Some records:

↓↓↓

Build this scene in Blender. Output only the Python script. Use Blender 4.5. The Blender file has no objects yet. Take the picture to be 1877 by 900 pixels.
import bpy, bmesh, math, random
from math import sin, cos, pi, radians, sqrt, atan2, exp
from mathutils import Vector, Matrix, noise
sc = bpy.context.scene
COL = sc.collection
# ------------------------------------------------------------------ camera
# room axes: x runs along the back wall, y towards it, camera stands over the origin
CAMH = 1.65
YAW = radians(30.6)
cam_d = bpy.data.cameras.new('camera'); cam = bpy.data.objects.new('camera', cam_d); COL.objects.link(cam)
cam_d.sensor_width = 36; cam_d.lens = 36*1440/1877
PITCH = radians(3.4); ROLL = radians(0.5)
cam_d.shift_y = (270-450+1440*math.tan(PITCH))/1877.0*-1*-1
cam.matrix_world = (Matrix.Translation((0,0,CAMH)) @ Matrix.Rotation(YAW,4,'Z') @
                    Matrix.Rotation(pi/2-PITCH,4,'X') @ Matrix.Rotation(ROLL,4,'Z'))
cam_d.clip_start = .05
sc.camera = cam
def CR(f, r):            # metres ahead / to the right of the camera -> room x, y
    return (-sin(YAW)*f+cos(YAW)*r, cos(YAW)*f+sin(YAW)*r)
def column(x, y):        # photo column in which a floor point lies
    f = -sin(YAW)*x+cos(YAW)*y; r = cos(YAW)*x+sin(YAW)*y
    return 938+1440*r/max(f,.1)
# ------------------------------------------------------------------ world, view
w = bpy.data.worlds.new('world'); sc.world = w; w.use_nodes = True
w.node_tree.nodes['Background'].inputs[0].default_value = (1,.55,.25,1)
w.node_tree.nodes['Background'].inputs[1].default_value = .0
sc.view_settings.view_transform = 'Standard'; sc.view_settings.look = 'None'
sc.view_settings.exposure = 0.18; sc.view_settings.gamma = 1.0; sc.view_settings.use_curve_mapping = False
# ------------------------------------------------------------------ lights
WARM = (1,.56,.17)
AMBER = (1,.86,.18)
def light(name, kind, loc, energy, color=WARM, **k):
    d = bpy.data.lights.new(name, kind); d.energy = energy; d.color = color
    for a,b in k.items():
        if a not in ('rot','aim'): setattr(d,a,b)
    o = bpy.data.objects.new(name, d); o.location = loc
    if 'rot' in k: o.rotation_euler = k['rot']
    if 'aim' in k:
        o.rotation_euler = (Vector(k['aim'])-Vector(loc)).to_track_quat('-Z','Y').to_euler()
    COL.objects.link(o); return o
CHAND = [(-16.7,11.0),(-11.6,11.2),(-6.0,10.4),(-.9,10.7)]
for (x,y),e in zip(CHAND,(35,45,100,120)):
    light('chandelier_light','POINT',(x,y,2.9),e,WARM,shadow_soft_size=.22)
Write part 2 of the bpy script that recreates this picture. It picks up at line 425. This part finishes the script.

↑↑↑

Your task is to output the full set of records exactly as presented.

Build this scene in Blender. Output only the Python script. Use Blender 4.5. The Blender file has no objects yet. Take the picture to be 1877 by 900 pixels.
import bpy, bmesh, math, random
from math import sin, cos, pi, radians, sqrt, atan2, exp
from mathutils import Vector, Matrix, noise
sc = bpy.context.scene
COL = sc.collection
# ------------------------------------------------------------------ camera
# room axes: x runs along the back wall, y towards it, camera stands over the origin
CAMH = 1.65
YAW = radians(30.6)
cam_d = bpy.data.cameras.new('camera'); cam = bpy.data.objects.new('camera', cam_d); COL.objects.link(cam)
cam_d.sensor_width = 36; cam_d.lens = 36*1440/1877
PITCH = radians(3.4); ROLL = radians(0.5)
cam_d.shift_y = (270-450+1440*math.tan(PITCH))/1877.0*-1*-1
cam.matrix_world = (Matrix.Translation((0,0,CAMH)) @ Matrix.Rotation(YAW,4,'Z') @
                    Matrix.Rotation(pi/2-PITCH,4,'X') @ Matrix.Rotation(ROLL,4,'Z'))
cam_d.clip_start = .05
sc.camera = cam
def CR(f, r):            # metres ahead / to the right of the camera -> room x, y
    return (-sin(YAW)*f+cos(YAW)*r, cos(YAW)*f+sin(YAW)*r)
def column(x, y):        # photo column in which a floor point lies
    f = -sin(YAW)*x+cos(YAW)*y; r = cos(YAW)*x+sin(YAW)*y
    return 938+1440*r/max(f,.1)
# ------------------------------------------------------------------ world, view
w = bpy.data.worlds.new('world'); sc.world = w; w.use_nodes = True
w.node_tree.nodes['Background'].inputs[0].default_value = (1,.55,.25,1)
w.node_tree.nodes['Background'].inputs[1].default_value = .0
sc.view_settings.view_transform = 'Standard'; sc.view_settings.look = 'None'
sc.view_settings.exposure = 0.18; sc.view_settings.gamma = 1.0; sc.view_settings.use_curve_mapping = False
# ------------------------------------------------------------------ lights
WARM = (1,.56,.17)
AMBER = (1,.86,.18)
def light(name, kind, loc, energy, color=WARM, **k):
    d = bpy.data.lights.new(name, kind); d.energy = energy; d.color = color
    for a,b in k.items():
        if a not in ('rot','aim'): setattr(d,a,b)
    o = bpy.data.objects.new(name, d); o.location = loc
    if 'rot' in k: o.rotation_euler = k['rot']
    if 'aim' in k:
        o.rotation_euler = (Vector(k['aim'])-Vector(loc)).to_track_quat('-Z','Y').to_euler()
    COL.objects.link(o); return o
CHAND = [(-16.7,11.0),(-11.6,11.2),(-6.0,10.4),(-.9,10.7)]
for (x,y),e in zip(CHAND,(35,45,100,120)):
    light('chandelier_light','POINT',(x,y,2.9),e,WARM,shadow_soft_size=.22)
Write part 2 of the bpy script that recreates this picture. It picks up at line 425. This part finishes the script.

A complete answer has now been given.